The variable data used in the study was: movement authority, the ERTMS braking algorithm, speed restrictions and gradient. The conclusions generated by the study included an improvement of 9.67% in time between trains by installing ERTMS Level 2 instead of Level 1 on the same section of line. However, applying the qualitative analysis, it is unlikely that this improvement would occur on a network with different characteristics.

Its application helps to formulate strategic plans to define which actions are most appropriate, how to deploy or not to deploy ERTMS, and at which level

Some conclusions were also reached regarding the impact on capacity with respect to other much more detailed characteristics of ERTMS, such as inhibition of the service brake in the ERTMS braking curve algorithm which results in an improvement of 0.51% in time between trains in this network.

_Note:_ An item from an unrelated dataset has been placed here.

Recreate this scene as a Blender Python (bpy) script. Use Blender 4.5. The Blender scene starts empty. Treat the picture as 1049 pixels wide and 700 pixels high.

The number of trains per hour is one of the most important characteristics to take into account in most railway operations, on both new and upgraded lines: the greater the number of trains that can circulate, the more profitable the infrastructure will be. This calculation is important in different project phases: in the strategic  decision stage (which sections of the network to upgrade, which ERTMS levels to install, etc.) as well as in more detailed phases, in which it is necessary to know the exact number of trains per hour to include in the business case or design ERTMS functionality to optimise this capacity.

Finally, it was also possible to identify some scenarios in which the ERTMS deployment reduces capacity, for example, the large impact that temporary speed restrictions in Level 1 can have. This demonstrates the need to carry out technical studies based on this method of assessing the impact of ERTMS on capacity before defining the actions required to upgrade a railway network.